Simple things such as: the location of buildings; the types of weapon they could see and hear being used; the weather; the number of casualties reported. All these informed reporting of the battle for the city when international journalists could get no closer than the junction near the bottom of Tripoli Street, and then only under regime escort.

Every time I spoke to Abdullah I would end our long conversations about what was happening by telling him “please stay safe and don’t take any risks on our behalf”. He would reply with words to the effect of “Thank you for your concern Alex, but who else is going to document what is happening here?”

I’ve never found an answer to that but I made sure that whenever he made himself available to speak to the BBC, I tried my hardest to make sure programmes found time to speak to him.

Why it matters

Foreign deployments to high risk environments are expensive and obviously dangerous. Increasingly few organisations are willing to pay for the benefits that it brings to reporting of conflict.

There’s a rise of freelancers self-funding their presence in conflicts but, for all their benefits, there is a power that big news organisations have to force their way into a story – both in confronting authority and safely deploying people – that they lack.

The digitalisation of media has pushed the barrier to entry in generating reportage material down to several pounds where it used to be several thousand. On an economic level, the business aspect of news will always look at ways to reduce cost.

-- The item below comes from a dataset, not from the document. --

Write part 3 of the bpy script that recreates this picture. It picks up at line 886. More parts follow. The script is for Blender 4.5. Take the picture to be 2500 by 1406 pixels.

People like me are no substitute for people on the ground, and if you don’t have to pay for them, then there are plenty who will take that option. It’s a stark analysis of one option, but it’s an option that I’ve seen become fairly widespread in less than a year.

Engaging with the people formerly known as the audience cannot be a one way transaction. Conflict reported in this way will become the norm for an increasing number of journalists.

We need to start understanding how it works and how it affects everyone involved, regardless of whether we designate them citizens, journalists, activists or eyewitnesses.